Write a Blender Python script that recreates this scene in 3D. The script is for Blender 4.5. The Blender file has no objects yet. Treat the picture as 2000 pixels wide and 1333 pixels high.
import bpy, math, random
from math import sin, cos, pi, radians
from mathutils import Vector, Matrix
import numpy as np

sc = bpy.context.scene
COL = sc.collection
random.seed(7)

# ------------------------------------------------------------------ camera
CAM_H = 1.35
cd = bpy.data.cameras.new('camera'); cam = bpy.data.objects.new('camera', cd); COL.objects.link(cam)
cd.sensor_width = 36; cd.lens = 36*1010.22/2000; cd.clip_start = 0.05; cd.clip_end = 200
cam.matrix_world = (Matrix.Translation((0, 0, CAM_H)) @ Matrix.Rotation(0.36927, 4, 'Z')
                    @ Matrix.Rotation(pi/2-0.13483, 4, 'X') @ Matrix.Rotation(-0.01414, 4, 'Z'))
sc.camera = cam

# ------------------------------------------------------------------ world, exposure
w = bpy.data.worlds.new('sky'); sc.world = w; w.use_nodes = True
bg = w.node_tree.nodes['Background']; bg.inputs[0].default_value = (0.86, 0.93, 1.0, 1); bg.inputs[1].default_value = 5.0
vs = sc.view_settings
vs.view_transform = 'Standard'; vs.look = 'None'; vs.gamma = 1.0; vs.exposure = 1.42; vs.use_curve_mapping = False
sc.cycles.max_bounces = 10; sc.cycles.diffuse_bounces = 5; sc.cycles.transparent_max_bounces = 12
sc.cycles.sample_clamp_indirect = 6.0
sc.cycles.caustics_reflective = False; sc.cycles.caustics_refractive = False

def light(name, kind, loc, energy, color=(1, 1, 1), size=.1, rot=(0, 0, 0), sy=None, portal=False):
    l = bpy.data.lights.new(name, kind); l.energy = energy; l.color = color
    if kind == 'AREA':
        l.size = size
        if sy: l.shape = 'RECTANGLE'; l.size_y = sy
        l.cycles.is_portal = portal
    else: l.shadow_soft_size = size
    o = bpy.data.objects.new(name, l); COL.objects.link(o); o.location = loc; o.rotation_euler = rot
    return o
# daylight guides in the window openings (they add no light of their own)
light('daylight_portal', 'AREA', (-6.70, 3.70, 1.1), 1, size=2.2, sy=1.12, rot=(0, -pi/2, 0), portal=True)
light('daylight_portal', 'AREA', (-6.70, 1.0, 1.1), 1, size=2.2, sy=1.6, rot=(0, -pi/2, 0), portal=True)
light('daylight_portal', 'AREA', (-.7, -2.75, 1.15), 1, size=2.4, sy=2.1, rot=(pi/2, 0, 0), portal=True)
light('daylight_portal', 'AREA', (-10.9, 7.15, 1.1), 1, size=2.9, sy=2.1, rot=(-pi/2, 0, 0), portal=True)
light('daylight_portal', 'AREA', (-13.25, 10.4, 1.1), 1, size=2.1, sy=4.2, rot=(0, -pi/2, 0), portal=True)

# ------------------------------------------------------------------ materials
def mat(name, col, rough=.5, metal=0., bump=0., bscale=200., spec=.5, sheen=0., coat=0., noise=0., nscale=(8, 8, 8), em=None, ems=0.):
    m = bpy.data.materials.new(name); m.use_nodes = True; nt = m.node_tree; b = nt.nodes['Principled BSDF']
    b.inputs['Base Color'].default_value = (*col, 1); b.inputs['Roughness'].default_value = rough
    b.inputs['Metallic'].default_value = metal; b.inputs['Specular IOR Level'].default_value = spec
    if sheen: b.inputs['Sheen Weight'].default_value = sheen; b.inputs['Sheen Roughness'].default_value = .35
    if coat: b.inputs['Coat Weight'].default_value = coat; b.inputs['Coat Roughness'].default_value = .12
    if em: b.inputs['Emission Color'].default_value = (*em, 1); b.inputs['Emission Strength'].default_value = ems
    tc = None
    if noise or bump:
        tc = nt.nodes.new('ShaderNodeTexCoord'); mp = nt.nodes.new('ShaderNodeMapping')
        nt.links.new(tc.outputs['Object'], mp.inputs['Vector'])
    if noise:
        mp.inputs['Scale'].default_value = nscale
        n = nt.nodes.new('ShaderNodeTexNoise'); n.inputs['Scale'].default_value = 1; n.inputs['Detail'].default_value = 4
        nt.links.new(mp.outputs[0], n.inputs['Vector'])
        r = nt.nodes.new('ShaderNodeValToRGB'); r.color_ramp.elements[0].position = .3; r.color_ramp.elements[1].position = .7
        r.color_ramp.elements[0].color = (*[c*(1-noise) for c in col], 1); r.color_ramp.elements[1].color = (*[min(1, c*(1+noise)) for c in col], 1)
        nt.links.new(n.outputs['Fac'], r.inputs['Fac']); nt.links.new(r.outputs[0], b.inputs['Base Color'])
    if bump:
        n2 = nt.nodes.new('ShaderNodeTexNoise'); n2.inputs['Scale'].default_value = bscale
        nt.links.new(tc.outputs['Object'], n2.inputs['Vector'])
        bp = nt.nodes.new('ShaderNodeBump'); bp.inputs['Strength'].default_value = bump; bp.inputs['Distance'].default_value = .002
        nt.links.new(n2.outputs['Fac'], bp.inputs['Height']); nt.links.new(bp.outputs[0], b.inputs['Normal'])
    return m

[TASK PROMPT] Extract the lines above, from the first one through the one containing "random.seed(7)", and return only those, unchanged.

[FULL ANSWER]
Write a Blender Python script that recreates this scene in 3D. The script is for Blender 4.5. The Blender file has no objects yet. Treat the picture as 2000 pixels wide and 1333 pixels high.
import bpy, math, random
from math import sin, cos, pi, radians
from mathutils import Vector, Matrix
import numpy as np

sc = bpy.context.scene
COL = sc.collection
random.seed(7)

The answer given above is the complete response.